When the taboos start to fall, who’s to say that yours will stand?
An Australian judge suggests that a 1950s court would have found sex between two men “unnatural,” and sex outside of marriage a violation of English Common Law.
So, now that more nations and states have declared what was taboo to be not just normative but a civil right, Judge Garry Neilson asks, why not incest? He then deals with the objection that birth defects may occur in the spawn of close relatives by noting that contraception is widely available and abortion socially acceptable.
The comments were labelled misogynistic and “completely disgraceful” by Sally Dowling, the crown prosecutor, who has asked an appeal court to appoint another judge.
“The reference to abortion is particularly repellent,” she said.
Dr Cathy Kezelman, an advocate for preventing child sex abuse, said incest was horrific, regardless of the ages of those involved.
“The relational betrayal of the horrors of incest between a brother and sister of any age is abhorrently criminal,” she told The Sydney Morning Herald.
But why the outrage in our postmodern, progressive era? Let’s think it through for a moment based on our spinning moral compass.
For the sake of this legal exercise, let’s assume society continues to condemn sexual acts involving the use of threats and violence, against the will of at least one party. Beyond that, who’s to say that sex, and/or marriage, between consenting members of a nuclear family is impermissible under law? On what principle can we continue to forbid it?
And if, as we’ve been told, the only significant question regarding marriage is “who do you love?”, then it seems that all other societal sexual restraints (beyond those on nonconsensual coercion and compulsion) must be lifted.
However, human experience shows that sexual relations need not involve “love” at all.
Mere momentary pleasure, with no commitment, has become the accepted standard for many people. Since we’re not willing to jail (or judge) people who engage in consensual one-night stands — even if one of them is married to a third party and thus in breach of contract — then the question really has nothing to do with “who you love,” does it?
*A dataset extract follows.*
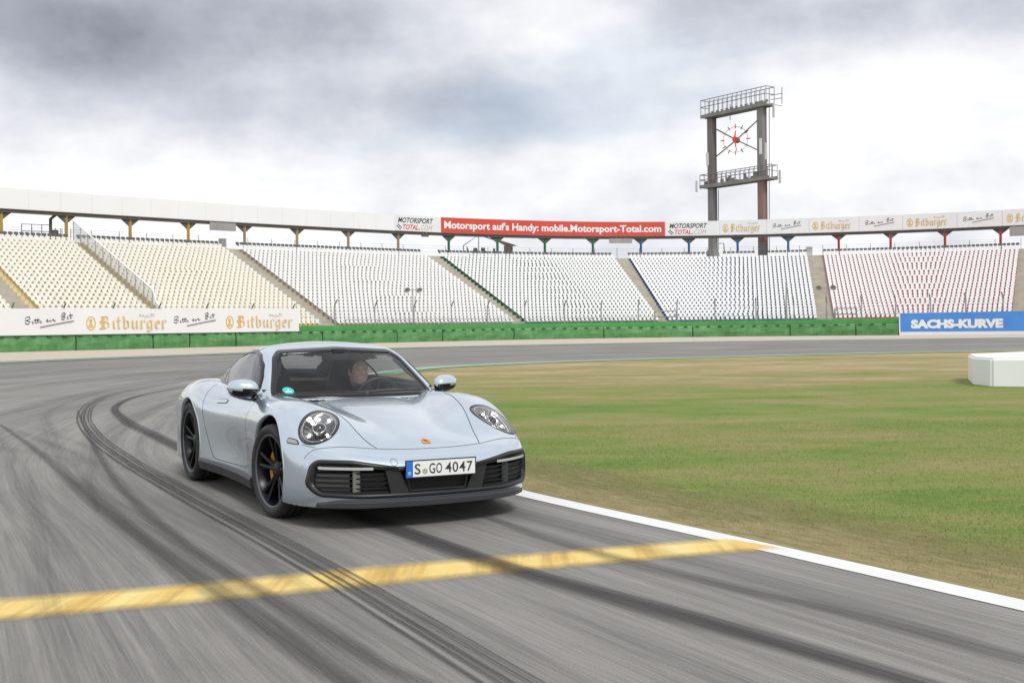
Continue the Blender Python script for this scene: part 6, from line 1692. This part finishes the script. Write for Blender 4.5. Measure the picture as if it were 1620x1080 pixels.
# ================================================================== the driver
def ell(P, c, r):
    q = (P - np.array(c)) / np.array(r); k = np.linalg.norm(q, axis=-1); return (k - 1) * min(r)
def cap(P, a, b, ra, rb):
    a = np.array(a, float); b = np.array(b, float); ab = b - a; t = np.clip(((P - a) @ ab) / (ab @ ab), 0, 1); return np.linalg.norm(P - a - t[..., None] * ab, axis=-1) - (ra + (rb - ra) * t)
HC = np.array([-1.50, .362, .985])
SWC = np.array([-1.10, .37, .765]); SE2 = np.array(tuple(e2)); SE1 = np.array([0, 1.0, 0]); SN = np.array(tuple(swn))
def rim_pt(t, r=.185, off=0.0): return SWC + (SE1 * math.cos(t) + SE2 * math.sin(t)) * r + SN * off
HT = [math.radians(168), math.radians(12)]                        # grips at quarter to three
zsign = 1
def f_person(P):
    h = P - HC
    d = ell(h, (0, 0, .012), (.100, .077, .112))
    d = smin(d, ell(h, (.030, 0, -.060), (.066, .055, .060)), .05)
    d = smin(d, ell(h, (.060, 0, -.098), (.030, .030, .022)), .03)                       # chin
    d = smin(d, cap(h, (.090, 0, .018), (.112, 0, -.022), .009, .0125), .012)             # nose
    d = smin(d, ell(h, (.098, 0, -.028), (.014, .018, .009)), .010)
    d = smin(d, cap(h, (.088, -.034, .032), (.088, .034, .032), .010, .010), .014)       # brow
    for s in (-1, 1):
        d = smax(d, -ell(h, (.098, .031 * s, .010), (.016, .017, .011)), .012)
        d = smin(d, ell(h, (.072, .042 * s, -.022), (.020, .018, .018)), .03)             # cheek
        d = smin(d, ell(h, (-.010, .080 * s, -.008), (.020, .009, .032)), .008)           # ear
    d = smin(d, ell(h, (.088, 0, -.056), (.014, .024, .006)), .006); d = smin(d, ell(h, (.087, 0, -.067), (.013, .020, .006)), .006)
    d = smin(d, cap(P, (-1.525, .362, .92), (-1.57, .365, .76), .052, .062), .04)
    body_ = cap(P, (-1.60, .368, .66), (-1.68, .37, .36), .135, .145); body_ = smin(body_, cap(P, (-1.60, .20, .725), (-1.60, .54, .725), .062, .062), .08)
    for i, s in enumerate((-1, 1)):
        el = (-1.36, .37 + .27 * s, .60); w_ = rim_pt(HT[i], .205, -.075)
        body_ = smin(body_, cap(P, (-1.60, .37 + .19 * s, .725), el, .056, .044), .05); body_ = smin(body_, cap(P, el, w_, .042, .027), .03)
        kn = (-1.10, .37 + .14 * s, .50); body_ = smin(body_, cap(P, (-1.64, .37 + .09 * s, .36), kn, .085, .060), .06); body_ = smin(body_, cap(P, kn, (-.78, .37 + .10 * s, .24), .058, .040), .04)
        pc = rim_pt(HT[i], .198, -.022); dd = cap(P, w_, pc, .024, .028)
        for k, (ln, rr) in enumerate(((.030, .0085), (.034, .009), (.031, .0085), (.024, .0075))):
            ta = HT[i] + (k - 1.5) * .10; b0 = rim_pt(ta, .206, -.018); b1 = rim_pt(ta, .210, .008 + ln * .2); b2 = rim_pt(ta, .190, .022); b3 = rim_pt(ta, .172, .016)
            dd = smin(dd, np.minimum(np.minimum(cap(P, b0, b1, rr * 1.1, rr), cap(P, b1, b2, rr, rr * .95)), cap(P, b2, b3, rr * .95, rr * .85)), .006)
        up = 1 if i == 1 else -1
        dd = smin(dd, np.minimum(cap(P, rim_pt(HT[i] + up * .10, .190, -.024), rim_pt(HT[i] + up * .22, .176, -.016), .011, .010), cap(P, rim_pt(HT[i] + up * .22, .176, -.016), rim_pt(HT[i] + up * .30, .176, .004), .010, .008)), .008)
        body_ = smin(body_, dd, .012)
    return smin(d, body_, .03)
Vp, Qp = surfnets(f_person, (-1.86, .0, .18), (-.70, .74, 1.12), .0085)
Cp = Vp[Qp].mean(1); hh_ = Cp - HC
skin = ((hh_[:, 2] > -.135) & (np.hypot(hh_[:, 0] + .02, hh_[:, 1]) < .16)) 
for i in (0, 1):
    w_ = rim_pt(HT[i], .205, -.075); pc = rim_pt(HT[i], .198, -.022); ax2 = (pc - w_) / np.linalg.norm(pc - w_); skin |= (np.linalg.norm(Cp - pc, axis=1) < .075) & ((Cp - w_) @ ax2 > .004)
M_SKIN = mat('skin', (0.80, 0.56, 0.44), 0.5); M_SKIN.node_tree.nodes['Principled BSDF'].inputs['Subsurface Weight'].default_value = 0.08
M_CLOTH = weathered('dark jacket', (0.018, 0.019, 0.024), (0.030, 0.031, 0.038), 0.85, 8)
wx_, wy_ = CAR_POS; ca, sa_ = math.cos(CAR_YAW), math.sin(CAR_YAW)
pw = (wx_ + ca * -1.64 - sa_ * .37, wy_ + sa_ * -1.64 + ca * .37, .36)
person = thing('person', 'driver with short brown hair and dark jacket holding the steering wheel', 'person', pw, CAR_YAW)
POFF = np.array([-1.64, .37, .36 - .004])
def pobj(name, V, F, m, midx=None, parent=None, smooth=True):
    V = np.asarray(V, float) - POFF; o = mesh(name, V, F, m, None, smooth, midx); o.parent = parent or person; return o
pb = pobj('body', Vp, Qp, [M_CLOTH, M_SKIN], skin.astype(int)); pb.data.normals_split_custom_set_from_vertices([tuple(n) for n in nrm(f_person, Vp)])
f_hair = lambda P: smax(ell(P - HC, (-.006, 0, .016), (.106, .083, .116)), (P - HC)[..., 0] * .85 - (P - HC)[..., 2] * .75 + .022 + 0 * P[..., 0], .02) 
def f_hair(P):
    h = P - HC; sh_ = ell(h, (-.004, 0, .018), (.108, .084, .116)); cutf = h[..., 0] - .050 - .55 * np.maximum(h[..., 2] - .045, 0) * 1.0 + .5 * np.maximum(.02 - h[..., 2], 0)
    d = smax(sh_, cutf, .012); return smax(d, -.055 - h[..., 2] + .4 * np.maximum(h[..., 0], 0), .01)
Vh, Qh = surfnets(f_hair, (-1.64, .26, .90), (-1.36, .47, 1.13), .008)
pobj('hair', Vh + rng.normal(0, .0012, Vh.shape), Qh, weathered('brown hair', (0.075, 0.045, 0.025), (0.12, 0.075, 0.045), 0.7, 40), smooth=True)
for s in (-1, 1):
    V = []; F = []
    mb = MB(); mb.tube([HC + np.array([.078, .031 * s, .010]), HC + np.array([.0875, .031 * s, .010])], [.012, .009], 10); e_ = pobj('eye', mb.v, mb.f, mat('eye white', (0.5, 0.48, 0.45), 0.3))
    mb = MB(); mb.tube([HC + np.array([.0875, .031 * s, .010]), HC + np.array([.0885, .031 * s, .010])], .0055, 8); o = pobj('iris', mb.v, mb.f, M_INK); o.parent = e_
    mb = MB(); mb.tube([HC + np.array([.094, .016 * s, .027]), HC + np.array([.095, .032 * s, .030]), HC + np.array([.083, .048 * s, .025])], [.003, .004, .002], 6); pobj('eyebrow', mb.v, mb.f, mat('brow hair', (0.06, 0.035, 0.02), 0.8))
mb = MB(); mb.tube([HC + np.array([.101, -.019, -.061]), HC + np.array([.1035, 0, -.062]), HC + np.array([.101, .019, -.061])], .0022, 6); pobj('mouth', mb.v, mb.f, mat('lip colour', (0.26, 0.10, 0.08), 0.5))
V = []; F = []
for j, (r, z, dx) in enumerate(((.066, .835, 0), (.074, .865, .004), (.070, .878, .004), (.060, .87, .002), (.058, .82, 0))):
    for t in np.linspace(0, 2 * np.pi, 25)[:-1]: V.append((-1.545 + dx + r * 1.02 * math.cos(t), .363 + r * math.sin(t), z - .03 * math.cos(t)))
for i in range(4):
    for j in range(24): F.append((i * 24 + j, i * 24 + (j + 1) % 24, (i + 1) * 24 + (j + 1) % 24, (i + 1) * 24 + j))
pobj('collar', V, F, weathered('grey collar', (0.05, 0.07, 0.075), (0.07, 0.09, 0.095), 0.8, 10))

# ================================================================== short grass on the infield
M_BLADE = mat('grass blades', (0.12, 0.16, 0.05), 0.8); n = NT(M_BLADE)
ob = n.tc.outputs['Object']
gb, gm = turf_noise(n); gf = n.noise(n.mp(ob, (38, 38, 1)), 1.0, 2, 0.8)
sp = n.t.nodes.new('ShaderNodeSeparateXYZ'); n.link(ob, sp.inputs[0]); dry = n.ramp(n.math('MULTIPLY', sp.outputs['Y'], 0.02), [(0.36, 0.0), (0.66, 0.16)])
vv = n.math('ADD', n.math('ADD', n.math('MULTIPLY', gb, 0.50), n.math('MULTIPLY', gm, 0.42)), n.math('ADD', dry, n.math('MULTIPLY', n.math('SUBTRACT', gf, 0.5), 0.12)))
n.color(n.ramp(n.math('ADD', vv, 0.035), TURF_RAMP))
n.p.inputs['Specular IOR Level'].default_value = 0.15
poly = np.array([(p[0], p[1]) for p in INN] + INX)
pts = []
for (y0, y1, n_, sz) in ((3.5, 9, 110000, .022), (9, 16, 90000, .022), (16, 28, 20000, .024)):
    yy = rng.uniform(y0, y1, n_); xx = rng.uniform(-5.0, 1, n_) ; xx = -4.5 + (yy * .46 + 6.0) * rng.uniform(0, 1, n_); c = np.c_[xx, yy]
    cl = rng.normal(0, .35, c.shape) * (rng.random((n_, 1)) < .35); c = c + cl * .3
    ok = inside(c, poly); pts.append(np.c_[c[ok], np.full(ok.sum(), sz)])
pts = np.concatenate(pts)
C_ = INN[30:200:3, :2]; dmin = np.full(len(pts), 1e9)                      # keep the blades off the painted edge
for i in range(len(C_) - 1):
    ab = C_[i + 1] - C_[i]; t = np.clip(((pts[:, :2] - C_[i]) @ ab) / (ab @ ab), 0, 1); dmin = np.minimum(dmin, np.hypot(*(pts[:, :2] - C_[i] - t[:, None] * ab).T))
pts = pts[dmin > np.where(pts[:, 1] > 30, 1.0, .03 + .15 * rng.random(len(pts)))]
m = len(pts); a = rng.uniform(0, 2 * np.pi, m); h = pts[:, 2] * rng.uniform(.35, .95, m); w = h * .16; lean = rng.uniform(.2, 1.0, m) * h; b = rng.uniform(0, 2 * np.pi, m)
P0 = np.c_[pts[:, 0] - np.cos(a) * w, pts[:, 1] - np.sin(a) * w, np.full(m, -.014)]; P1 = np.c_[pts[:, 0] + np.cos(a) * w, pts[:, 1] + np.sin(a) * w, np.full(m, -.014)]
P2 = np.c_[pts[:, 0] + np.cos(b) * lean, pts[:, 1] + np.sin(b) * lean, -.012 + h]
Vg = np.stack([P0, P1, P2], 1).reshape(-1, 3)
me = bpy.data.meshes.new('grass'); me.vertices.add(len(Vg)); me.vertices.foreach_set('co', Vg.ravel()); me.loops.add(3 * m); me.loops.foreach_set('vertex_index', np.arange(3 * m, dtype=np.int32))
me.polygons.add(m); me.polygons.foreach_set('loop_start', np.arange(0, 3 * m, 3, dtype=np.int32)); me.materials.append(M_BLADE); me.update(calc_edges=True)
grass = bpy.data.objects.new('grass', me); COL.objects.link(grass); tag(grass, 'short dry and green grass growing over the infield', 'grass', kind='stuff')
print('GRASS', m)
As you follow that thread, you quickly arrive at the end where you must admit: The law should be what I feel it should be, at least for me. If you’re particularly democratic, you might amend that to say, the law should be what the majority decides from time to time.
This is tantamount to the statement: there is no law.
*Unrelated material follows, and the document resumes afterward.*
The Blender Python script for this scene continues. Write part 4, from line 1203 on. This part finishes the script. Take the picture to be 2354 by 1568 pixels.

Now, some of my libertarian friends would have said “Amen” to that, if they didn’t fear it might sound too religious. (But, oddly enough, most libertarians are not so libertine nor antinomian.)
If the law literally has no business in the bedroom, or wherever intimate encounters occur, then who dares to prevent or punish sexual relations between a consenting adult and, for example, a consenting minor? So long as no one gets hurt, what’s the legal issue?
You might say, “Well, a minor cannot grant consent.”
Well, he can’t sign a binding contract, but he certainly can grant consent when an adult says, “Do you want some candy?” (We have an almost-universally observed holiday in October built around that transaction.) Parental warnings to the contrary, it’s not illegal to offer candy to a child.
In any case, the age of consent is merely an arbitrary construct of law (fashioned by old white guys, no doubt). We have decided as a society that a minor may not grant consent, but we could decide otherwise. In fact, we’ve changed the age of majority in several instances — drinking, voting, eligibility for possible compulsory military service.
Of course, one may forbid it on the grounds that a child in a consensual sexual relationship with an adult could sustain psychological damage, but by whose standard?
Are there not homosexuals and heterosexuals who suffer mental trauma and neuroses for years as a result of relationships between consenting adults? Humans have practically made a sport out of messing with each other’s emotions through awkward sexual encounters that prove psychologically devastating to one or more parties.
Remember, society has not always agreed that homosexuality is merely an alternative lifestyle. Until 1973, the American Psychiatric Association classified homosexuality as a mental illness, the American Psychological Association did until 1975, the World Health Organization until 1990.
So who gets to decide what’s acceptable, normal and healthy, and what’s unnatural, harmful and illegal?
Judge Neilson’s musings from the bench raise the question: Should we have a standard other than evolving preferences, or is all law arbitrary — merely a method to subject oppressed minorities to the wishes of the majority?
If there should be a standard, beyond the latest opinion poll, then where shall we find it?